- [PROBLEM DETAILS]: Each line of the material below should be reproduced exactly.

— START OF SUPPLIED DATA —

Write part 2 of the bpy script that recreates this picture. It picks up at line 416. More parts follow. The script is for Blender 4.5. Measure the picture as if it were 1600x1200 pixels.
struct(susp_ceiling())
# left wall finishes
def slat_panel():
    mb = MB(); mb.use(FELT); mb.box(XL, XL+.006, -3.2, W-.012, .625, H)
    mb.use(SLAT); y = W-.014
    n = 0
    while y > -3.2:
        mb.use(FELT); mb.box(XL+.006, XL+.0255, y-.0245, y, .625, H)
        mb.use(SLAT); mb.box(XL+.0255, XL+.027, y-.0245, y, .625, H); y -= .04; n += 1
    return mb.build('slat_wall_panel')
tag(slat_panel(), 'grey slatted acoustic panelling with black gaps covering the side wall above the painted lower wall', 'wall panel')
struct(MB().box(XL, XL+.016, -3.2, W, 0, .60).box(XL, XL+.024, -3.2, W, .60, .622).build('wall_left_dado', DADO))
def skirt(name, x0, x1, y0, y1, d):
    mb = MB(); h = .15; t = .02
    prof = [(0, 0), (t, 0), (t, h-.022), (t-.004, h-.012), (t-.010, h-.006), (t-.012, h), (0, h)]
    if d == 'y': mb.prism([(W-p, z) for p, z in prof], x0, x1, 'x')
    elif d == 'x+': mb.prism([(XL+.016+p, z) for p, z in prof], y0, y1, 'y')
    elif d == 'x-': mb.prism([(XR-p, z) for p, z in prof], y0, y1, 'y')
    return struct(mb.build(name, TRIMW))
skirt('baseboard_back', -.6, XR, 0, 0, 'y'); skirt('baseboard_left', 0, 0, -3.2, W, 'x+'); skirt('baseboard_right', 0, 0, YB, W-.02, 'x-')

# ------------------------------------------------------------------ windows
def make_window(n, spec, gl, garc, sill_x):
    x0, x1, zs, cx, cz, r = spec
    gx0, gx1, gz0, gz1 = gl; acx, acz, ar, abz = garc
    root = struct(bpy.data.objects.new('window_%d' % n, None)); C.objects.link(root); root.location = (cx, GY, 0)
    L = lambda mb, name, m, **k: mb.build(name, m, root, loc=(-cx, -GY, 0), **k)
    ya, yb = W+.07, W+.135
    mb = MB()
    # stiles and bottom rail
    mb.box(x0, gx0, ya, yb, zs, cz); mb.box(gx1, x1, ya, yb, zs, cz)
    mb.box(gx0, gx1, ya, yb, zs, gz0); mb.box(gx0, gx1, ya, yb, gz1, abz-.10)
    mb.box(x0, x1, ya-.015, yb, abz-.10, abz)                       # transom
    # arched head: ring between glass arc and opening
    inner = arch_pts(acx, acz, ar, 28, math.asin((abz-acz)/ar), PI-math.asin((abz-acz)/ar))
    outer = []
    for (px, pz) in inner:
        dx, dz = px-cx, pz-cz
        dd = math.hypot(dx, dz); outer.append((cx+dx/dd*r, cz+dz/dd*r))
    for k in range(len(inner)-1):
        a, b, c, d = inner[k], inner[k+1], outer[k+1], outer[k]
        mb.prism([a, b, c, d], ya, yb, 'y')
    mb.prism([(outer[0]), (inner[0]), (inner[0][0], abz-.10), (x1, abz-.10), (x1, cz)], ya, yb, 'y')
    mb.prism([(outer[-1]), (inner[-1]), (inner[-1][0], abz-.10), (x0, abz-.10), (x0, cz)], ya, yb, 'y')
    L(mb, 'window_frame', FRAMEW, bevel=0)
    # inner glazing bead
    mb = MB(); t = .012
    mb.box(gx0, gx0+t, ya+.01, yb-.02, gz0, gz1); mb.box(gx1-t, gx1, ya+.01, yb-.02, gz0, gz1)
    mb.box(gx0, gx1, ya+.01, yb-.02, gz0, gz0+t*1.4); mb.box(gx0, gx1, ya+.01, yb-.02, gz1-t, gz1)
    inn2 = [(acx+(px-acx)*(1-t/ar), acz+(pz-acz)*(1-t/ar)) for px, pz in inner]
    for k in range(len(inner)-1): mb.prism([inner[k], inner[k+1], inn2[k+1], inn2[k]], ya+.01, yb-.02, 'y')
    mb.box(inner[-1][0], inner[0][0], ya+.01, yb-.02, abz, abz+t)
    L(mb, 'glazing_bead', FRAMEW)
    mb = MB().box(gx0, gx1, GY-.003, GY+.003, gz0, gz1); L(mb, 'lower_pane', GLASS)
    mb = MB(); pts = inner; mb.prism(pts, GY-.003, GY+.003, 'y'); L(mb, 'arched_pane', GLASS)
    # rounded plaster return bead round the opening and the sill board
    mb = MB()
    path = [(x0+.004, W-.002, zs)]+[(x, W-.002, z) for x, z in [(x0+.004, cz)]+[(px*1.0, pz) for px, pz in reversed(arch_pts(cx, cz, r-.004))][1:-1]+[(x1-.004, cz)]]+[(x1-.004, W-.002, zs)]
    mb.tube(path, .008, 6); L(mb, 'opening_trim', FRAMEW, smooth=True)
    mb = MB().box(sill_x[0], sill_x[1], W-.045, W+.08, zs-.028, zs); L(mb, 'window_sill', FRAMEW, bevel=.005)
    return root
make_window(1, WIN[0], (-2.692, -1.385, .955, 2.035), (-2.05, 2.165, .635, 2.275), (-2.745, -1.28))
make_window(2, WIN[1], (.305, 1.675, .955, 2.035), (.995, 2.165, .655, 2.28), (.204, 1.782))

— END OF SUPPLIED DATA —

- [THE REPLY]:
Write part 2 of the bpy script that recreates this picture. It picks up at line 416. More parts follow. The script is for Blender 4.5. Measure the picture as if it were 1600x1200 pixels.
struct(susp_ceiling())
# left wall finishes
def slat_panel():
    mb = MB(); mb.use(FELT); mb.box(XL, XL+.006, -3.2, W-.012, .625, H)
    mb.use(SLAT); y = W-.014
    n = 0
    while y > -3.2:
        mb.use(FELT); mb.box(XL+.006, XL+.0255, y-.0245, y, .625, H)
        mb.use(SLAT); mb.box(XL+.0255, XL+.027, y-.0245, y, .625, H); y -= .04; n += 1
    return mb.build('slat_wall_panel')
tag(slat_panel(), 'grey slatted acoustic panelling with black gaps covering the side wall above the painted lower wall', 'wall panel')
struct(MB().box(XL, XL+.016, -3.2, W, 0, .60).box(XL, XL+.024, -3.2, W, .60, .622).build('wall_left_dado', DADO))
def skirt(name, x0, x1, y0, y1, d):
    mb = MB(); h = .15; t = .02
    prof = [(0, 0), (t, 0), (t, h-.022), (t-.004, h-.012), (t-.010, h-.006), (t-.012, h), (0, h)]
    if d == 'y': mb.prism([(W-p, z) for p, z in prof], x0, x1, 'x')
    elif d == 'x+': mb.prism([(XL+.016+p, z) for p, z in prof], y0, y1, 'y')
    elif d == 'x-': mb.prism([(XR-p, z) for p, z in prof], y0, y1, 'y')
    return struct(mb.build(name, TRIMW))
skirt('baseboard_back', -.6, XR, 0, 0, 'y'); skirt('baseboard_left', 0, 0, -3.2, W, 'x+'); skirt('baseboard_right', 0, 0, YB, W-.02, 'x-')

# ------------------------------------------------------------------ windows
def make_window(n, spec, gl, garc, sill_x):
    x0, x1, zs, cx, cz, r = spec
    gx0, gx1, gz0, gz1 = gl; acx, acz, ar, abz = garc
    root = struct(bpy.data.objects.new('window_%d' % n, None)); C.objects.link(root); root.location = (cx, GY, 0)
    L = lambda mb, name, m, **k: mb.build(name, m, root, loc=(-cx, -GY, 0), **k)
    ya, yb = W+.07, W+.135
    mb = MB()
    # stiles and bottom rail
    mb.box(x0, gx0, ya, yb, zs, cz); mb.box(gx1, x1, ya, yb, zs, cz)
    mb.box(gx0, gx1, ya, yb, zs, gz0); mb.box(gx0, gx1, ya, yb, gz1, abz-.10)
    mb.box(x0, x1, ya-.015, yb, abz-.10, abz)                       # transom
    # arched head: ring between glass arc and opening
    inner = arch_pts(acx, acz, ar, 28, math.asin((abz-acz)/ar), PI-math.asin((abz-acz)/ar))
    outer = []
    for (px, pz) in inner:
        dx, dz = px-cx, pz-cz
        dd = math.hypot(dx, dz); outer.append((cx+dx/dd*r, cz+dz/dd*r))
    for k in range(len(inner)-1):
        a, b, c, d = inner[k], inner[k+1], outer[k+1], outer[k]
        mb.prism([a, b, c, d], ya, yb, 'y')
    mb.prism([(outer[0]), (inner[0]), (inner[0][0], abz-.10), (x1, abz-.10), (x1, cz)], ya, yb, 'y')
    mb.prism([(outer[-1]), (inner[-1]), (inner[-1][0], abz-.10), (x0, abz-.10), (x0, cz)], ya, yb, 'y')
    L(mb, 'window_frame', FRAMEW, bevel=0)
    # inner glazing bead
    mb = MB(); t = .012
    mb.box(gx0, gx0+t, ya+.01, yb-.02, gz0, gz1); mb.box(gx1-t, gx1, ya+.01, yb-.02, gz0, gz1)
    mb.box(gx0, gx1, ya+.01, yb-.02, gz0, gz0+t*1.4); mb.box(gx0, gx1, ya+.01, yb-.02, gz1-t, gz1)
    inn2 = [(acx+(px-acx)*(1-t/ar), acz+(pz-acz)*(1-t/ar)) for px, pz in inner]
    for k in range(len(inner)-1): mb.prism([inner[k], inner[k+1], inn2[k+1], inn2[k]], ya+.01, yb-.02, 'y')
    mb.box(inner[-1][0], inner[0][0], ya+.01, yb-.02, abz, abz+t)
    L(mb, 'glazing_bead', FRAMEW)
    mb = MB().box(gx0, gx1, GY-.003, GY+.003, gz0, gz1); L(mb, 'lower_pane', GLASS)
    mb = MB(); pts = inner; mb.prism(pts, GY-.003, GY+.003, 'y'); L(mb, 'arched_pane', GLASS)
    # rounded plaster return bead round the opening and the sill board
    mb = MB()
    path = [(x0+.004, W-.002, zs)]+[(x, W-.002, z) for x, z in [(x0+.004, cz)]+[(px*1.0, pz) for px, pz in reversed(arch_pts(cx, cz, r-.004))][1:-1]+[(x1-.004, cz)]]+[(x1-.004, W-.002, zs)]
    mb.tube(path, .008, 6); L(mb, 'opening_trim', FRAMEW, smooth=True)
    mb = MB().box(sill_x[0], sill_x[1], W-.045, W+.08, zs-.028, zs); L(mb, 'window_sill', FRAMEW, bevel=.005)
    return root
make_window(1, WIN[0], (-2.692, -1.385, .955, 2.035), (-2.05, 2.165, .635, 2.275), (-2.745, -1.28))
make_window(2, WIN[1], (.305, 1.675, .955, 2.035), (.995, 2.165, .655, 2.28), (.204, 1.782))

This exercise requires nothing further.